Dass viele Opfer und von Kinderprostitution bedrohte Minderjährige keine angemessene Unterstützung erhalten, hat in Tschechien auch gesellschaftliche Gründe: Jolanka, Petra und Mirek sind Roma, und deren Lage in Tschechien ist prekär. Sie gelten als die am stärksten diskriminierte Minderheit in Europa, ihr Leben findet meist in einer Parallelgesellschaft statt.

Das wissen auch die Drei. Jolanka wird nach den Sommerferien die Grundschule verlassen, nach der achten Klasse. Und dann? Das Mädchen hat die von langen Wimpern umsäumten Augen gesenkt. Sie weiß es nicht. Und wenn sie sich einen Beruf aussuchen könnte, egal welchen? „Frisörin, weil ich meine Schwester so gerne kämme.“

Auch Petra ist desillusioniert und bescheiden, wenn es um ihre Zukunft geht.

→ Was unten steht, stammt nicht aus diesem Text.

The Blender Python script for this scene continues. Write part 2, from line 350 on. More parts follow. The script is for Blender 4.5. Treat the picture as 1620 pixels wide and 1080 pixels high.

Die 17-Jährige würde gerne Zimmermädchen sein. Die Schule hat sie bereits hinter sich, um einen Berufsschulplatz hat sie sich gar nicht erst beworben. „Weil die gleich sehen, dass ich eine Roma bin. Die interessiert doch eh nur, ob man schwarz ist oder weiß.“ Bis zum Sommer wollen die Eltern Petra noch unterstützen, dann wird sie 18 und soll selbst für ihren Lebensunterhalt sorgen.

Mireks Zukunft ist ebenfalls nicht rosig: Er hat sich durch ungeschützten Verkehr mit Hepatitis infiziert. Beschwerdefrei ist er nie. Nur mit Hilfe von Medikamenten kann er die Schmerzen ertragen. Dank Spenden konnte er auch schon in Deutschland behandelt werden – komplette Heilung ausgeschlossen.